Hey, let’s check in with Carlson and his latest guest, Dave Collum, a professor of organic chemistry at Cornell University:
Collum: Well, it turns out, I think the story we got about World War II is all wrong, actually.
Carlson: I think that’s right.
Collum: And then I read about FDR, and FDR’s right-hand man was a Soviet spy.
Carlson: Certainly was.
Collum: Right? And therefore —
Carlson: Confirmed, confirmed.
Collum: We should have been — one can make the argument we should have sided with Hitler and fought Stalin. Patton said that. So, and maybe there wouldn’t have been a Holocaust, right?
Carlson is nodding along as his guest contends the United States should have joined the side of Nazi Germany in World War II, and that by doing this, the United States somehow would have prevented the Holocaust.

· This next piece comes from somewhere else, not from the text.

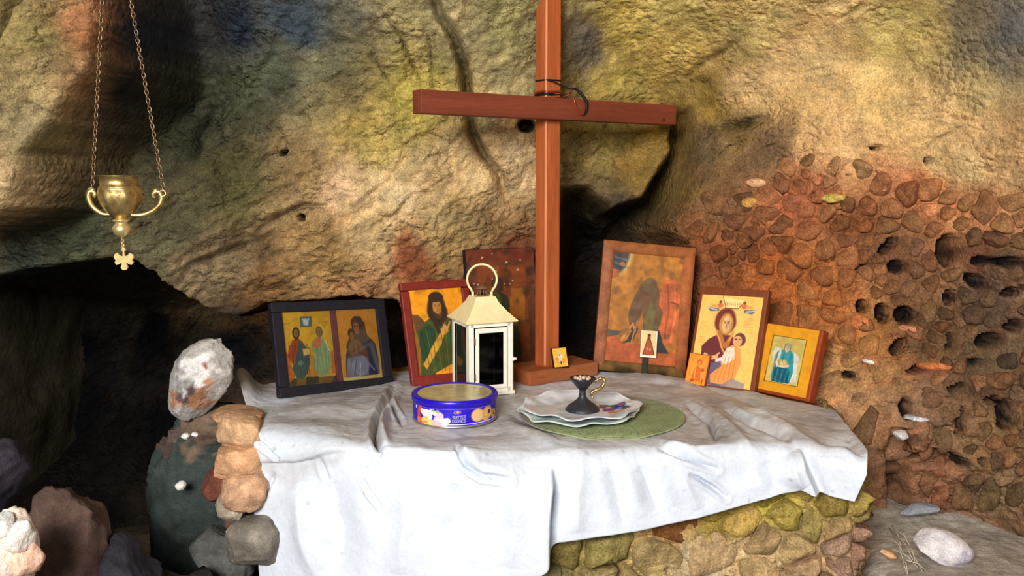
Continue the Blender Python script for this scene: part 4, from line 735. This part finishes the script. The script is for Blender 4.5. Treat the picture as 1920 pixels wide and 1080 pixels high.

By the way, how can Stalin be so bad that we should have allied with Hitler, but at the same time, Carlson’s got a warm-and-fuzzy view of Vladimir Putin?
ADDENDUM: In case you missed it yesterday, the state of California faces a plethora of serious and worsening problems. The best thing for the state’s residents would be for its current governor, Gavin Newsom, to have the best possible working relationship with President Trump and the White House; the Golden State needs all the help it can get from the federal government. As we saw from the European leaders at the White House summit earlier this week, by now, everyone knows how to play the game with Trump: Focus on the common interests, sing his praises to the heavens, flatter his ego, and be effusive in your appreciation.
But Newsom wants to run for president in 2028, and to win the Democratic nomination, he needs to furiously and relentlessly demonize Trump in every possible way. The governor needs to pose as Trump’s most vociferous and critic — which, of course, is destined to antagonize Trump and make the president minimally inclined to help the state any more than he must.
The interests of the people of California are no longer aligned with the interests of Newsom’s political ambitions. Guess which one is going to win?